Extract each line of the data below exactly as written.

>> BEGIN Material provided

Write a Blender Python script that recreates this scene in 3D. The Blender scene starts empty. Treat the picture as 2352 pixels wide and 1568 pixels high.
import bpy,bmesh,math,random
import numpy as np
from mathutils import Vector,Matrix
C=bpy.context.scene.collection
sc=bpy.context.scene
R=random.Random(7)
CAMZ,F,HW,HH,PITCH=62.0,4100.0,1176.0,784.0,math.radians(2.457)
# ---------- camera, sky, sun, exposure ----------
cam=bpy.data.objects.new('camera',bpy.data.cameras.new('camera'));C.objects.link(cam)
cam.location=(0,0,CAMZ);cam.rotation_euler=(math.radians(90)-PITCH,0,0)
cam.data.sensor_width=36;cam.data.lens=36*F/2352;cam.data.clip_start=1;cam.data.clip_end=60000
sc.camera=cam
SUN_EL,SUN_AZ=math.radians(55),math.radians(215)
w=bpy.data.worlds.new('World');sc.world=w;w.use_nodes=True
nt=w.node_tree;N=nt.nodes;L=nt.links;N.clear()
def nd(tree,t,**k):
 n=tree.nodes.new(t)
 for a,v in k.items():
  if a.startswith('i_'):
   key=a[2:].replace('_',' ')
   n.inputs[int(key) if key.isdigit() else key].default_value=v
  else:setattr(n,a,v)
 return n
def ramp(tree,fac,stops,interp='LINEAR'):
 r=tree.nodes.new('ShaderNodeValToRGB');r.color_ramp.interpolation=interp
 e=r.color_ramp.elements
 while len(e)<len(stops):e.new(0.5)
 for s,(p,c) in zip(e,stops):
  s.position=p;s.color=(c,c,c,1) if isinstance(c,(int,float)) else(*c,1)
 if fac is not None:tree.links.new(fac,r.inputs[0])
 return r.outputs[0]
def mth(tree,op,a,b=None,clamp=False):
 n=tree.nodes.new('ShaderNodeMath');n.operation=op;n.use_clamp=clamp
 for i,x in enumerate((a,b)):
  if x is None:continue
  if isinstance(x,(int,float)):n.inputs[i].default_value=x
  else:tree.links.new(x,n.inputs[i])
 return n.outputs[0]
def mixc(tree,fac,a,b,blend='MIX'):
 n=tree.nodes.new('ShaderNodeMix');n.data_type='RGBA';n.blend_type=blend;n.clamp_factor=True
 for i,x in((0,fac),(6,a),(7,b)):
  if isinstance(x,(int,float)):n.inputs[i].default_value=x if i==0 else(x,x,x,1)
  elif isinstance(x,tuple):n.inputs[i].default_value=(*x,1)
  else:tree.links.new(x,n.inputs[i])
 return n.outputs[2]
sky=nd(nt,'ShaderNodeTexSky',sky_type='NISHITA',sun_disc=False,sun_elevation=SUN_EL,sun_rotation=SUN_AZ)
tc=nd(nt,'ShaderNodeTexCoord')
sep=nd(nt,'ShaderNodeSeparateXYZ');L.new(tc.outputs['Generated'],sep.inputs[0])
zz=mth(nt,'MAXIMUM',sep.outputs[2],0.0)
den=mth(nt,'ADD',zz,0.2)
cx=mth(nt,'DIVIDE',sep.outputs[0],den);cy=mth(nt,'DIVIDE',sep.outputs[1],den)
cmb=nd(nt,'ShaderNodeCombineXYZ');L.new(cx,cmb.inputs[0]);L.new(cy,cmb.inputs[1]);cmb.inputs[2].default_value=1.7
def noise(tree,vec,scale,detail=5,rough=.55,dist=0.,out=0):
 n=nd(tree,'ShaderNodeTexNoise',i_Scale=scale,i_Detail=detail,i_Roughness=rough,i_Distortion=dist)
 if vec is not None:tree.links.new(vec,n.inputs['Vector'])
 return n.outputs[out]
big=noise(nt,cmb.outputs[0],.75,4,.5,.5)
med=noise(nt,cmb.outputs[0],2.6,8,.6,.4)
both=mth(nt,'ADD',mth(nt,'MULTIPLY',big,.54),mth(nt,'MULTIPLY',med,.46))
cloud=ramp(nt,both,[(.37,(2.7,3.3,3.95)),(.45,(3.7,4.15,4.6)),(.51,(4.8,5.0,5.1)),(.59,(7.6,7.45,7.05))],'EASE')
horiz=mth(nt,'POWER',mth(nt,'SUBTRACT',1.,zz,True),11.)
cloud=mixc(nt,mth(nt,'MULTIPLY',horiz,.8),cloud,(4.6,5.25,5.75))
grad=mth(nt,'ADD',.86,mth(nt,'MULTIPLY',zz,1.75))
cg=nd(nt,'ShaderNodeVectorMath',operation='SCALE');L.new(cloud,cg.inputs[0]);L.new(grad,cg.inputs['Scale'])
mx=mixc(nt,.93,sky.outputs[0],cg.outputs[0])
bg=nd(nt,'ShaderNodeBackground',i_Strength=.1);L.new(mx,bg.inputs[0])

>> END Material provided

Solution to the exercise:
Write a Blender Python script that recreates this scene in 3D. The Blender scene starts empty. Treat the picture as 2352 pixels wide and 1568 pixels high.
import bpy,bmesh,math,random
import numpy as np
from mathutils import Vector,Matrix
C=bpy.context.scene.collection
sc=bpy.context.scene
R=random.Random(7)
CAMZ,F,HW,HH,PITCH=62.0,4100.0,1176.0,784.0,math.radians(2.457)
# ---------- camera, sky, sun, exposure ----------
cam=bpy.data.objects.new('camera',bpy.data.cameras.new('camera'));C.objects.link(cam)
cam.location=(0,0,CAMZ);cam.rotation_euler=(math.radians(90)-PITCH,0,0)
cam.data.sensor_width=36;cam.data.lens=36*F/2352;cam.data.clip_start=1;cam.data.clip_end=60000
sc.camera=cam
SUN_EL,SUN_AZ=math.radians(55),math.radians(215)
w=bpy.data.worlds.new('World');sc.world=w;w.use_nodes=True
nt=w.node_tree;N=nt.nodes;L=nt.links;N.clear()
def nd(tree,t,**k):
 n=tree.nodes.new(t)
 for a,v in k.items():
  if a.startswith('i_'):
   key=a[2:].replace('_',' ')
   n.inputs[int(key) if key.isdigit() else key].default_value=v
  else:setattr(n,a,v)
 return n
def ramp(tree,fac,stops,interp='LINEAR'):
 r=tree.nodes.new('ShaderNodeValToRGB');r.color_ramp.interpolation=interp
 e=r.color_ramp.elements
 while len(e)<len(stops):e.new(0.5)
 for s,(p,c) in zip(e,stops):
  s.position=p;s.color=(c,c,c,1) if isinstance(c,(int,float)) else(*c,1)
 if fac is not None:tree.links.new(fac,r.inputs[0])
 return r.outputs[0]
def mth(tree,op,a,b=None,clamp=False):
 n=tree.nodes.new('ShaderNodeMath');n.operation=op;n.use_clamp=clamp
 for i,x in enumerate((a,b)):
  if x is None:continue
  if isinstance(x,(int,float)):n.inputs[i].default_value=x
  else:tree.links.new(x,n.inputs[i])
 return n.outputs[0]
def mixc(tree,fac,a,b,blend='MIX'):
 n=tree.nodes.new('ShaderNodeMix');n.data_type='RGBA';n.blend_type=blend;n.clamp_factor=True
 for i,x in((0,fac),(6,a),(7,b)):
  if isinstance(x,(int,float)):n.inputs[i].default_value=x if i==0 else(x,x,x,1)
  elif isinstance(x,tuple):n.inputs[i].default_value=(*x,1)
  else:tree.links.new(x,n.inputs[i])
 return n.outputs[2]
sky=nd(nt,'ShaderNodeTexSky',sky_type='NISHITA',sun_disc=False,sun_elevation=SUN_EL,sun_rotation=SUN_AZ)
tc=nd(nt,'ShaderNodeTexCoord')
sep=nd(nt,'ShaderNodeSeparateXYZ');L.new(tc.outputs['Generated'],sep.inputs[0])
zz=mth(nt,'MAXIMUM',sep.outputs[2],0.0)
den=mth(nt,'ADD',zz,0.2)
cx=mth(nt,'DIVIDE',sep.outputs[0],den);cy=mth(nt,'DIVIDE',sep.outputs[1],den)
cmb=nd(nt,'ShaderNodeCombineXYZ');L.new(cx,cmb.inputs[0]);L.new(cy,cmb.inputs[1]);cmb.inputs[2].default_value=1.7
def noise(tree,vec,scale,detail=5,rough=.55,dist=0.,out=0):
 n=nd(tree,'ShaderNodeTexNoise',i_Scale=scale,i_Detail=detail,i_Roughness=rough,i_Distortion=dist)
 if vec is not None:tree.links.new(vec,n.inputs['Vector'])
 return n.outputs[out]
big=noise(nt,cmb.outputs[0],.75,4,.5,.5)
med=noise(nt,cmb.outputs[0],2.6,8,.6,.4)
both=mth(nt,'ADD',mth(nt,'MULTIPLY',big,.54),mth(nt,'MULTIPLY',med,.46))
cloud=ramp(nt,both,[(.37,(2.7,3.3,3.95)),(.45,(3.7,4.15,4.6)),(.51,(4.8,5.0,5.1)),(.59,(7.6,7.45,7.05))],'EASE')
horiz=mth(nt,'POWER',mth(nt,'SUBTRACT',1.,zz,True),11.)
cloud=mixc(nt,mth(nt,'MULTIPLY',horiz,.8),cloud,(4.6,5.25,5.75))
grad=mth(nt,'ADD',.86,mth(nt,'MULTIPLY',zz,1.75))
cg=nd(nt,'ShaderNodeVectorMath',operation='SCALE');L.new(cloud,cg.inputs[0]);L.new(grad,cg.inputs['Scale'])
mx=mixc(nt,.93,sky.outputs[0],cg.outputs[0])
bg=nd(nt,'ShaderNodeBackground',i_Strength=.1);L.new(mx,bg.inputs[0])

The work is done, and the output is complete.